#### [DIRECTIONS]
Emit an exact copy of the lines running from the start of the records to the line containing "import numpy as np", both included.

#### [INPUT FOR THIS TASK]
-=-=-
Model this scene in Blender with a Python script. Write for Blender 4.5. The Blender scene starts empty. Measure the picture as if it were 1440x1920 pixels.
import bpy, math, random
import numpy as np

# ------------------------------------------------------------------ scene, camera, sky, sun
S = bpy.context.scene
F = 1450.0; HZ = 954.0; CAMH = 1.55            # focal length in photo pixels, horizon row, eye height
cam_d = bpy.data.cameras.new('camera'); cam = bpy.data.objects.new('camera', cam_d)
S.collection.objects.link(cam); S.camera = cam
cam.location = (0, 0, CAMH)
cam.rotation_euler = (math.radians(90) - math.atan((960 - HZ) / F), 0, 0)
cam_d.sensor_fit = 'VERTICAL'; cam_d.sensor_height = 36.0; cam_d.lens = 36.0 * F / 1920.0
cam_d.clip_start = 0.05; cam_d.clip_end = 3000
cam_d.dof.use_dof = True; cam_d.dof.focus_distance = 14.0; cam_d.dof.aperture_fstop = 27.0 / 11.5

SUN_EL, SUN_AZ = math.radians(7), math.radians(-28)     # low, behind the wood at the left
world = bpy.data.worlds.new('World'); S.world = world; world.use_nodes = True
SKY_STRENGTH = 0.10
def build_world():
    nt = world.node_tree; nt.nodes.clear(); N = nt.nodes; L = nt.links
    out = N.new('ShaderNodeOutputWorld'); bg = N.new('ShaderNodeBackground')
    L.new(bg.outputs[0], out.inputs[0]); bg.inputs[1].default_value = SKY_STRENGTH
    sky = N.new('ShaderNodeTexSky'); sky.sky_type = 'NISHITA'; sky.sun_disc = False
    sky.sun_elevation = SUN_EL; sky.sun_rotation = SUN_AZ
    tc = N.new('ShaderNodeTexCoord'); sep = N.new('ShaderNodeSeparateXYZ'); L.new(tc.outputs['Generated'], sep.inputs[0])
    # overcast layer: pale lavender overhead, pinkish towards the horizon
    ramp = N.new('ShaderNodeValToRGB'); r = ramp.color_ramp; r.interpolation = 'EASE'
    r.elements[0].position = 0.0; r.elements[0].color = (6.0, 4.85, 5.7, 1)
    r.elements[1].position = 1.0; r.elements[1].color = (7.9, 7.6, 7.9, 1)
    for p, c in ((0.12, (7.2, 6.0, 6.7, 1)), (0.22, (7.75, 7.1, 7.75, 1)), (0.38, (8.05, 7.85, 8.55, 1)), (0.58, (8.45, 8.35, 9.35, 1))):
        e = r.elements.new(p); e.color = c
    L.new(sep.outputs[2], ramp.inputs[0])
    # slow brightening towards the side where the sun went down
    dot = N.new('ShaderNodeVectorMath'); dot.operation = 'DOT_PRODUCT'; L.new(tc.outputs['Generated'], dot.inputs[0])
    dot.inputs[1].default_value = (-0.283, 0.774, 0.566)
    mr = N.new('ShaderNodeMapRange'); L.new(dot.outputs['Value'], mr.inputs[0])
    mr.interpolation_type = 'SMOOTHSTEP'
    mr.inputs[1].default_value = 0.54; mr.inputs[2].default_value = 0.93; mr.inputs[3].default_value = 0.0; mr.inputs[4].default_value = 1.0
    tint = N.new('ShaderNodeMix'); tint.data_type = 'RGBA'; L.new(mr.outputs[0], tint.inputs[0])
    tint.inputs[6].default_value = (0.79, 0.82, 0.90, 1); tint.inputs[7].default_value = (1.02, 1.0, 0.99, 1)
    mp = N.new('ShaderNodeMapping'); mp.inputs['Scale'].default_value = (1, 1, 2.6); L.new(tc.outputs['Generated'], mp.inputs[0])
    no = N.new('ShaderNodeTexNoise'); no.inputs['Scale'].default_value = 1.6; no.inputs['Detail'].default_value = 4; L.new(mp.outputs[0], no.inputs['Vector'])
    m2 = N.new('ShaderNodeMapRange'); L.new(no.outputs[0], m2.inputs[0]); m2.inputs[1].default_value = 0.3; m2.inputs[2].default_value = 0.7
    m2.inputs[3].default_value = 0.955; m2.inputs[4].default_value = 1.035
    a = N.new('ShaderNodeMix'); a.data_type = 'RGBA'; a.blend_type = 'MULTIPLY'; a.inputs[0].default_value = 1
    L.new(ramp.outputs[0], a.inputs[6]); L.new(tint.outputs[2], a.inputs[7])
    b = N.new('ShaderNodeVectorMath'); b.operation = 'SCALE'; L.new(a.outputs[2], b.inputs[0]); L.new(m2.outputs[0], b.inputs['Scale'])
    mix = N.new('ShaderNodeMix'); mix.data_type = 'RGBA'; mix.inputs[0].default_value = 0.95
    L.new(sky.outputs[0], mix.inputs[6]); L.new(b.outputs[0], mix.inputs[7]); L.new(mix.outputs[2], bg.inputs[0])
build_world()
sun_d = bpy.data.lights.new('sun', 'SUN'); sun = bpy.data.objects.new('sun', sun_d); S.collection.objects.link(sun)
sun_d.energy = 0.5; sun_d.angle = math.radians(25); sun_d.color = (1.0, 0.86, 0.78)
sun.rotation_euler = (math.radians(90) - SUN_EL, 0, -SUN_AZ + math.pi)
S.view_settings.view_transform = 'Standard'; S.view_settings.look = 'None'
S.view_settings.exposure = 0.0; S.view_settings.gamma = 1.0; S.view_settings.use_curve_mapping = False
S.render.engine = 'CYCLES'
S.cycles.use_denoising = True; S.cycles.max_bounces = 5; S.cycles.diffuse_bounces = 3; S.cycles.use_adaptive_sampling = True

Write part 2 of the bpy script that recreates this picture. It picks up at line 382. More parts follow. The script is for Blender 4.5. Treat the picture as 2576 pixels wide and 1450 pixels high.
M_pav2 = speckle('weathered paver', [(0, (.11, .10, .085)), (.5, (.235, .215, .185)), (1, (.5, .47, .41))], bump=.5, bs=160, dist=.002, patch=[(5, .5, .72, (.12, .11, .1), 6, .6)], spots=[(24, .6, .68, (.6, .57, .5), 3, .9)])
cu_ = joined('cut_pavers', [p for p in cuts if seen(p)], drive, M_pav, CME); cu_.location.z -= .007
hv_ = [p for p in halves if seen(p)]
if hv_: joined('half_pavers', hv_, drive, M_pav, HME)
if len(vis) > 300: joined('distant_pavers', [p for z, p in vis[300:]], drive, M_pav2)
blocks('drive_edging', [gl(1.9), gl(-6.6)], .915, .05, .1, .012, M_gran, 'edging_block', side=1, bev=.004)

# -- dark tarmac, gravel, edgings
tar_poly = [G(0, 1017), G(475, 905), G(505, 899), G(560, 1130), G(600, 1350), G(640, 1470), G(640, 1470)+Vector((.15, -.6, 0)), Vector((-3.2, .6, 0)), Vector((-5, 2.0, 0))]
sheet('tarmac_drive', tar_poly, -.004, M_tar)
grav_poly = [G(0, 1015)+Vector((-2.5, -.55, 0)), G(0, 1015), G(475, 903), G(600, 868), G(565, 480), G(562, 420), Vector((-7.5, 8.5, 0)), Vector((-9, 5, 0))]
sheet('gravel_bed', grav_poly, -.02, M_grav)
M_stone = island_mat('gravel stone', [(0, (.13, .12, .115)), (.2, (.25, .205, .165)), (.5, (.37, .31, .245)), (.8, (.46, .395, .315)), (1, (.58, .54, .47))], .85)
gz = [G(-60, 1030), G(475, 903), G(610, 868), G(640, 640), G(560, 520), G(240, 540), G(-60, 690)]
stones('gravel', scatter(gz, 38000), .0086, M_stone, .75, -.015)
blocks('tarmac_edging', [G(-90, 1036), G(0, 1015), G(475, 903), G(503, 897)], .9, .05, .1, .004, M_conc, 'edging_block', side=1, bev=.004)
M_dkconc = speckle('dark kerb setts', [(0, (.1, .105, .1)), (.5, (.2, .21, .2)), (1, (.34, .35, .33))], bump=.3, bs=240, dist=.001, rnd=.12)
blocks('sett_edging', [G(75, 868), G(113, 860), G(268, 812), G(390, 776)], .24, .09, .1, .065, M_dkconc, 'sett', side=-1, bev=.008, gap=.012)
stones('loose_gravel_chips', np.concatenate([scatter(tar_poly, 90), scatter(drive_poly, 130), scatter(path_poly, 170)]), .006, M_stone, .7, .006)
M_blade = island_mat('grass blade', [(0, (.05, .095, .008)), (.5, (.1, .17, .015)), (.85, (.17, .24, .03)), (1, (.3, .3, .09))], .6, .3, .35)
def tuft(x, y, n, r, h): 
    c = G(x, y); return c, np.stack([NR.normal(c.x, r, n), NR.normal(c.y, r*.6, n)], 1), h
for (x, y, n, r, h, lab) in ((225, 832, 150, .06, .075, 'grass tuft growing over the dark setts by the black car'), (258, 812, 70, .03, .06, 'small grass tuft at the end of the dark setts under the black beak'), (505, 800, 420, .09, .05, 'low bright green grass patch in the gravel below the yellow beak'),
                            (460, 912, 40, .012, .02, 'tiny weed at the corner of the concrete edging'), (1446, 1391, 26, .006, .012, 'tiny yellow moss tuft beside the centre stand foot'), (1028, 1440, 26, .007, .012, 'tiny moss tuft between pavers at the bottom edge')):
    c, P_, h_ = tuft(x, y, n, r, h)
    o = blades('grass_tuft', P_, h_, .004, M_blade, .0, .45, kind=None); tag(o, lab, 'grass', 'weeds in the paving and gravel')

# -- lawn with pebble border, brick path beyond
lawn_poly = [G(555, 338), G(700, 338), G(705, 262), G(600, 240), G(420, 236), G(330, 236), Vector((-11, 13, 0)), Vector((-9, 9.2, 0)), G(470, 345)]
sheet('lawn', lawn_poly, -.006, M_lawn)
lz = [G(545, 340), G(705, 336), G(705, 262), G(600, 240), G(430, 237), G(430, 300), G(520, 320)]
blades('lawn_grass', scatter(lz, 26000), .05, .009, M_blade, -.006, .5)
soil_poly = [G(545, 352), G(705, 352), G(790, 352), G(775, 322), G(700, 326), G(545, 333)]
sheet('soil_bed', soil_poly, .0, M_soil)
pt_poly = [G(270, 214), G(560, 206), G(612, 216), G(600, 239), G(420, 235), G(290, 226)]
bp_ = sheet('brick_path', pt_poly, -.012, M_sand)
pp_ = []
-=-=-
#### [WRITTEN SOLUTION]
Model this scene in Blender with a Python script. Write for Blender 4.5. The Blender scene starts empty. Measure the picture as if it were 1440x1920 pixels.
import bpy, math, random
import numpy as np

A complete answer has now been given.